### Set task
In your copy, include every line of the listing below exactly but none of the pictures.

### Data lines

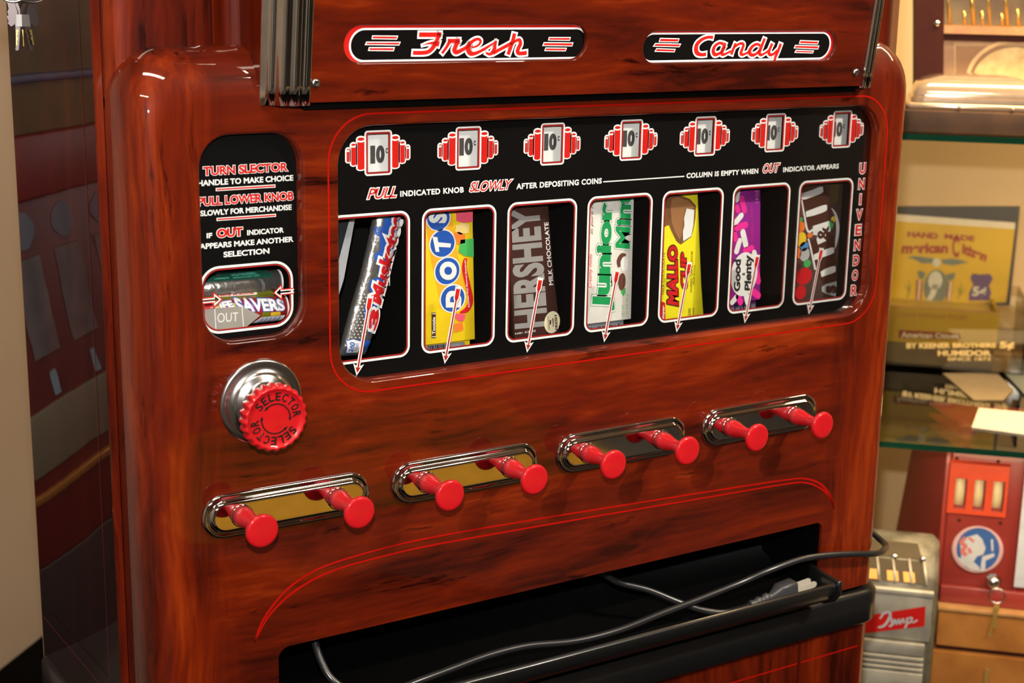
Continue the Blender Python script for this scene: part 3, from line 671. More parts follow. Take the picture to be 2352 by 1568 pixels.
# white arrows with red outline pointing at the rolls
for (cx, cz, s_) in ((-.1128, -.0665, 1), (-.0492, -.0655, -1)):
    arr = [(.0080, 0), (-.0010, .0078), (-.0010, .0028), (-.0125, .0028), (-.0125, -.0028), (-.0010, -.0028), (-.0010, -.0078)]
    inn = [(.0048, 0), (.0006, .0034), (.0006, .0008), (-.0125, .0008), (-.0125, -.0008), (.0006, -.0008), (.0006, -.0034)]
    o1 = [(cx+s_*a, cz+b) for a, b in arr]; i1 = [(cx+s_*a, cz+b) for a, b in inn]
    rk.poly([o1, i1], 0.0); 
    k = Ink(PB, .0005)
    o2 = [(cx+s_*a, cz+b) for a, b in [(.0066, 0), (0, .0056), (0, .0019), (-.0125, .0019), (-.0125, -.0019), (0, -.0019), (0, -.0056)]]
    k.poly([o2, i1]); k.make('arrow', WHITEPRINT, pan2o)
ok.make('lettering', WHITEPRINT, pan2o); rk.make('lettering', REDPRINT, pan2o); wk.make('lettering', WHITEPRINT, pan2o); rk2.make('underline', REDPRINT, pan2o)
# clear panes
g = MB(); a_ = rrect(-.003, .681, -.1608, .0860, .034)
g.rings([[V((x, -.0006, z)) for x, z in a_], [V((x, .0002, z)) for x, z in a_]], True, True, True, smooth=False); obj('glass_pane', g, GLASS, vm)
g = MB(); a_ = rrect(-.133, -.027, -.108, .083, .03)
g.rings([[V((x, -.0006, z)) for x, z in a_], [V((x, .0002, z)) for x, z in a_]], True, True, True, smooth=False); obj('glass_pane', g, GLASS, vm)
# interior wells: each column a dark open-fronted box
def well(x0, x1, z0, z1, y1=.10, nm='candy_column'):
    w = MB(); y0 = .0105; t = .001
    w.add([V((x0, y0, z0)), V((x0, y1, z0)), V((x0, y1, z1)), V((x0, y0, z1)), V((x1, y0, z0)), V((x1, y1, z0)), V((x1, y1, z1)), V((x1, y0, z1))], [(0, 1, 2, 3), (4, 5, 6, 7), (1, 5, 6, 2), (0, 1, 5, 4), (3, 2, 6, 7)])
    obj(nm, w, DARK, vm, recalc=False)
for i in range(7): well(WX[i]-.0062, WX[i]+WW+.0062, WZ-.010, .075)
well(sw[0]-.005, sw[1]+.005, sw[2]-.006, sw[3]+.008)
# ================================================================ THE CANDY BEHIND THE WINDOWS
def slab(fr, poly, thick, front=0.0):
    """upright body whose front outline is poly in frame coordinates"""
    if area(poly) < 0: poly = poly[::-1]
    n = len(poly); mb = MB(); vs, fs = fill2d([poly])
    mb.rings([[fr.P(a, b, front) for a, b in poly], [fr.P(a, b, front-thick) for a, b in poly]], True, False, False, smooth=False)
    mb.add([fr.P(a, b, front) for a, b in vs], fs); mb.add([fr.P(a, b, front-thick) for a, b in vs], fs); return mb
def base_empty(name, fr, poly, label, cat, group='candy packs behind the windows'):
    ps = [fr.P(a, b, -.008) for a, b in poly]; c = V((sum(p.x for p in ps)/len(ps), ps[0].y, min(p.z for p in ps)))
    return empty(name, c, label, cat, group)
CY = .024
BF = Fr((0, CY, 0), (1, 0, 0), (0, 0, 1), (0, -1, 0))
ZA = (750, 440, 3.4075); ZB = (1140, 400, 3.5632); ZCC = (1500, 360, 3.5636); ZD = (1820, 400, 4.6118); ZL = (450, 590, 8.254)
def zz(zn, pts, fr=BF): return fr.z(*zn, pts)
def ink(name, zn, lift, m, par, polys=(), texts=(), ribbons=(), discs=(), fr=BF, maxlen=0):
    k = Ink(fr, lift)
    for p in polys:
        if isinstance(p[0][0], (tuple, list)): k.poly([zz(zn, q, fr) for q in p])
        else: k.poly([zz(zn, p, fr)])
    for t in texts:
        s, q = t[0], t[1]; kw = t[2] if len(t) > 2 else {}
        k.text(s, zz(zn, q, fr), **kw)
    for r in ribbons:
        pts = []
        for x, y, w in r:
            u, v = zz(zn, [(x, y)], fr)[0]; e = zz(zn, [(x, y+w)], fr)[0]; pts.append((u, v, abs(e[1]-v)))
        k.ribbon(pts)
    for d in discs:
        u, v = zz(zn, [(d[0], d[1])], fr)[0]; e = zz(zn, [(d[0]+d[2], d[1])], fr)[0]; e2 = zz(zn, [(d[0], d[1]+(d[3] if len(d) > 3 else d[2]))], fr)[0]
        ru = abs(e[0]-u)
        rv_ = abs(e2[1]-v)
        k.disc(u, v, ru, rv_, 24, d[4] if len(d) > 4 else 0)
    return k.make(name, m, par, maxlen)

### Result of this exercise
Continue the Blender Python script for this scene: part 3, from line 671. More parts follow. Take the picture to be 2352 by 1568 pixels.
# white arrows with red outline pointing at the rolls
for (cx, cz, s_) in ((-.1128, -.0665, 1), (-.0492, -.0655, -1)):
    arr = [(.0080, 0), (-.0010, .0078), (-.0010, .0028), (-.0125, .0028), (-.0125, -.0028), (-.0010, -.0028), (-.0010, -.0078)]
    inn = [(.0048, 0), (.0006, .0034), (.0006, .0008), (-.0125, .0008), (-.0125, -.0008), (.0006, -.0008), (.0006, -.0034)]
    o1 = [(cx+s_*a, cz+b) for a, b in arr]; i1 = [(cx+s_*a, cz+b) for a, b in inn]
    rk.poly([o1, i1], 0.0); 
    k = Ink(PB, .0005)
    o2 = [(cx+s_*a, cz+b) for a, b in [(.0066, 0), (0, .0056), (0, .0019), (-.0125, .0019), (-.0125, -.0019), (0, -.0019), (0, -.0056)]]
    k.poly([o2, i1]); k.make('arrow', WHITEPRINT, pan2o)
ok.make('lettering', WHITEPRINT, pan2o); rk.make('lettering', REDPRINT, pan2o); wk.make('lettering', WHITEPRINT, pan2o); rk2.make('underline', REDPRINT, pan2o)
# clear panes
g = MB(); a_ = rrect(-.003, .681, -.1608, .0860, .034)
g.rings([[V((x, -.0006, z)) for x, z in a_], [V((x, .0002, z)) for x, z in a_]], True, True, True, smooth=False); obj('glass_pane', g, GLASS, vm)
g = MB(); a_ = rrect(-.133, -.027, -.108, .083, .03)
g.rings([[V((x, -.0006, z)) for x, z in a_], [V((x, .0002, z)) for x, z in a_]], True, True, True, smooth=False); obj('glass_pane', g, GLASS, vm)
# interior wells: each column a dark open-fronted box
def well(x0, x1, z0, z1, y1=.10, nm='candy_column'):
    w = MB(); y0 = .0105; t = .001
    w.add([V((x0, y0, z0)), V((x0, y1, z0)), V((x0, y1, z1)), V((x0, y0, z1)), V((x1, y0, z0)), V((x1, y1, z0)), V((x1, y1, z1)), V((x1, y0, z1))], [(0, 1, 2, 3), (4, 5, 6, 7), (1, 5, 6, 2), (0, 1, 5, 4), (3, 2, 6, 7)])
    obj(nm, w, DARK, vm, recalc=False)
for i in range(7): well(WX[i]-.0062, WX[i]+WW+.0062, WZ-.010, .075)
well(sw[0]-.005, sw[1]+.005, sw[2]-.006, sw[3]+.008)
# ================================================================ THE CANDY BEHIND THE WINDOWS
def slab(fr, poly, thick, front=0.0):
    """upright body whose front outline is poly in frame coordinates"""
    if area(poly) < 0: poly = poly[::-1]
    n = len(poly); mb = MB(); vs, fs = fill2d([poly])
    mb.rings([[fr.P(a, b, front) for a, b in poly], [fr.P(a, b, front-thick) for a, b in poly]], True, False, False, smooth=False)
    mb.add([fr.P(a, b, front) for a, b in vs], fs); mb.add([fr.P(a, b, front-thick) for a, b in vs], fs); return mb
def base_empty(name, fr, poly, label, cat, group='candy packs behind the windows'):
    ps = [fr.P(a, b, -.008) for a, b in poly]; c = V((sum(p.x for p in ps)/len(ps), ps[0].y, min(p.z for p in ps)))
    return empty(name, c, label, cat, group)
CY = .024
BF = Fr((0, CY, 0), (1, 0, 0), (0, 0, 1), (0, -1, 0))
ZA = (750, 440, 3.4075); ZB = (1140, 400, 3.5632); ZCC = (1500, 360, 3.5636); ZD = (1820, 400, 4.6118); ZL = (450, 590, 8.254)
def zz(zn, pts, fr=BF): return fr.z(*zn, pts)
def ink(name, zn, lift, m, par, polys=(), texts=(), ribbons=(), discs=(), fr=BF, maxlen=0):
    k = Ink(fr, lift)
    for p in polys:
        if isinstance(p[0][0], (tuple, list)): k.poly([zz(zn, q, fr) for q in p])
        else: k.poly([zz(zn, p, fr)])
    for t in texts:
        s, q = t[0], t[1]; kw = t[2] if len(t) > 2 else {}
        k.text(s, zz(zn, q, fr), **kw)
    for r in ribbons:
        pts = []
        for x, y, w in r:
            u, v = zz(zn, [(x, y)], fr)[0]; e = zz(zn, [(x, y+w)], fr)[0]; pts.append((u, v, abs(e[1]-v)))
        k.ribbon(pts)
    for d in discs:
        u, v = zz(zn, [(d[0], d[1])], fr)[0]; e = zz(zn, [(d[0]+d[2], d[1])], fr)[0]; e2 = zz(zn, [(d[0], d[1]+(d[3] if len(d) > 3 else d[2]))], fr)[0]
        ru = abs(e[0]-u)
        rv_ = abs(e2[1]-v)
        k.disc(u, v, ru, rv_, 24, d[4] if len(d) > 4 else 0)
    return k.make(name, m, par, maxlen)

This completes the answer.